On croirait entendre [la voix], plus hardie, de Sandro. À moins que ce ne soit Ortensia. En fait, ce n’est rien d’autre que celle que vous entendez en vous-même, si vous avez bien voulu me lire jusqu’à cette dernière ligne, et qui a pris le ton, l’humeur, le caractère de ce que vous êtes.
Écoutez bien[88].

Nous retrouvons dans cette conclusion l’idée que Genette énonçait, lui aussi, à la suite de Proust :

l’oeuvre n’est finalement […] qu’un instrument d’optique que l’auteur offre au lecteur pour l’aider à lire en soi », et que « le véritable auteur du récit n’est pas celui qui le raconte, mais aussi, et parfois bien davantage, celui qui l’écoute[89].
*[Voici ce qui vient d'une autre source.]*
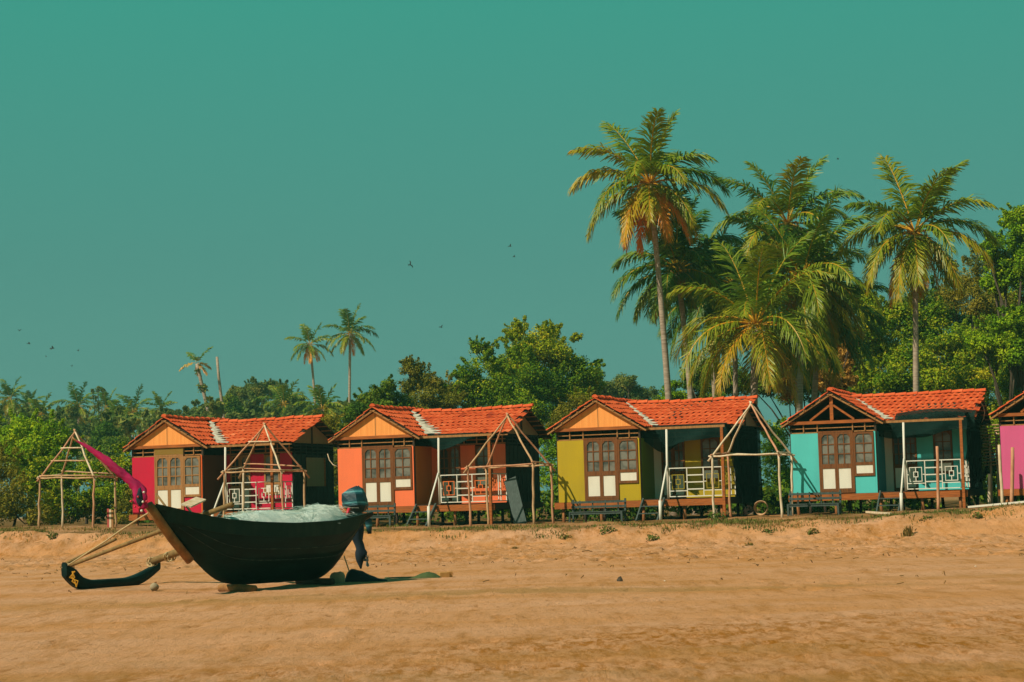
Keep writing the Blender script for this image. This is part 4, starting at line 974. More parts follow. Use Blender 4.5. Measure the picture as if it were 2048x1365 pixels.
c = on_sand(675, 1172, 39.2); o = MB().blob((0, 0, 0.08), (0.14, 0.11, 0.13), 6, 12, 8, 0.2).build('prop_stone', MT['stone'], None, smooth=True); o.location = c
tag(o, 'pale round stone propping the boat stern', 'stone')
c = on_sand(1240, 1181, 36.6); o = MB().blob((0, 0, 0.03), (0.055, 0.05, 0.06), 9, 9, 6, 0.3).build('beach_stone', MT['barkdark'], None); o.location = c
tag(o, 'small dark stone alone on the open sand', 'stone')

# magenta streamer blowing from the bow
m, t, b = nodes('magenta_cloth'); t.links.new(mix_col(t, remap(t, noise_out(t, 4, 4), 0.35, 0.7), (0.46, 0.004, 0.085), (0.26, 0.003, 0.055)), b.inputs['Base Color']); b.inputs['Roughness'].default_value = 0.75; MT['magenta'] = m
path = [(290, 1018, 8), (283, 1002, 17), (279, 988, 19), (272, 972, 15), (262, 962, 11.5), (250, 953, 11), (240, 945, 12.5), (228, 934, 11), (215, 924, 10.5), (200, 912, 8.5), (186, 902, 7), (172, 893, 5), (160, 886, 3.2), (148, 879, 1.8)]
s0 = P(290, 1018, 35.6); stc = thing('streamer', 'magenta cloth streamer blowing up and left from the boat bow', 'streamer', s0)
V = []; n = 16; dn = 60
xs_ = np.linspace(0, len(path) - 1, dn + 1); ar = np.array(path, float)
for i, q in enumerate(xs_):
    px_, py_, w = (float(np.interp(q, range(len(path)), ar[:, k])) for k in range(3))
    p = P(px_, py_, 35.5); q2 = min(q + 0.5, len(path) - 1); p2 = P(float(np.interp(q2, range(len(path)), ar[:, 0])), float(np.interp(q2, range(len(path)), ar[:, 1])), 35.5) if q2 > q else p + (p - last)
    d = nrm(p2 - p); last = p - d * 0.05; sd = nrm(np.cross(d, (0, 1, 0)))
    for k in range(n):
        th = 2 * math.pi * k / n; r = w * 0.74 * 35.5 / FPX * (1 + 0.16 * math.sin(3 * th + q * 2.1) + 0.10 * math.sin(5 * th - q * 3.3))
        V.append(p + sd * math.cos(th) * r + np.array((0, 1, 0)) * math.sin(th) * r * 0.55)
F = [(i * n + k, i * n + (k + 1) % n, (i + 1) * n + (k + 1) % n, (i + 1) * n + k) for i in range(dn) for k in range(n)] + [tuple(range(n - 1, -1, -1)), tuple(dn * n + k for k in range(n))]
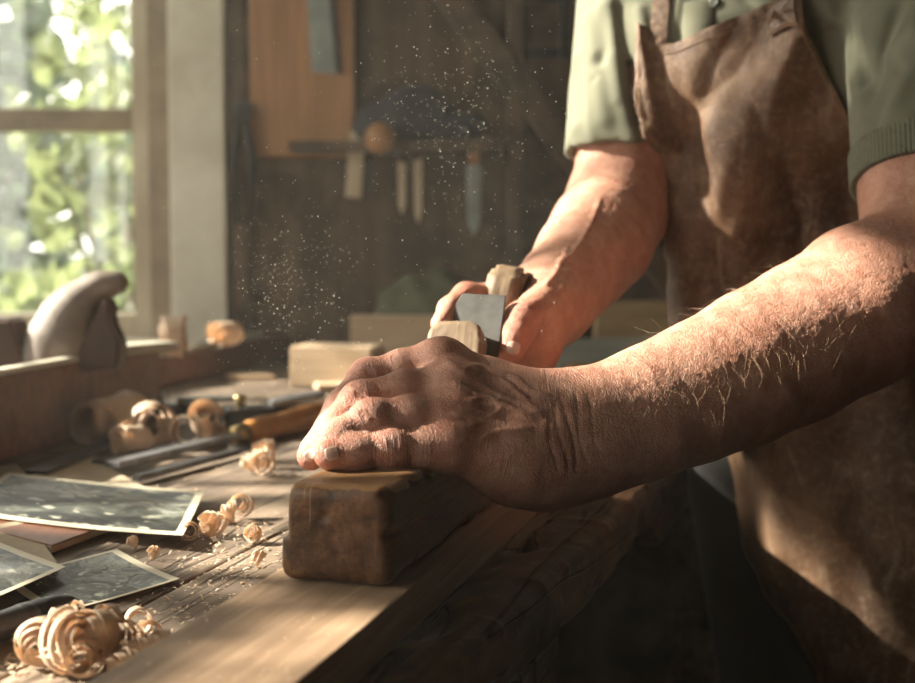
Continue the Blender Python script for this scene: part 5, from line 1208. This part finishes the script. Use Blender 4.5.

Devant le mystère qui règne autour de la vie de Stradella, mystère que les longues recherches de Gianturco n’ont pu que très partiellement lever, Philippe Beaussant a fait entrer en collision XVIIe et XXe siècle, mélangeant allègrement, dans le cadre d’une narration exubérante aux accents postmodernes, exemples picturaux et musicaux de la Renaissance, modèles littéraires du XIXe et cinématographiques du XXe. En dépoussiérant les traces d’un patrimoine culturel que notre modernité galopante a tendance à repousser aux marges de la mémoire collective, le romancier leur insuffle une présence nouvelle — peut-être pour qu’elles ne tombent pas dans l’oubli, comme cela fut presque le cas du musicien italien. Démystifiant l’illusion de reconstitution qui est à la base de toute écriture historique — que celle-ci affiche sa littérarité ou non — et, selon la formule de Pascal Sevez, « conviant son auditoire à entrer avec gourmandise dans le jeu de la création artistique », Philippe Beaussant nous invite à participer pleinement au jeu entre histoire fictive et fiction historique, deux faces à tout jamais indissociables, d’Alessandro Stradella.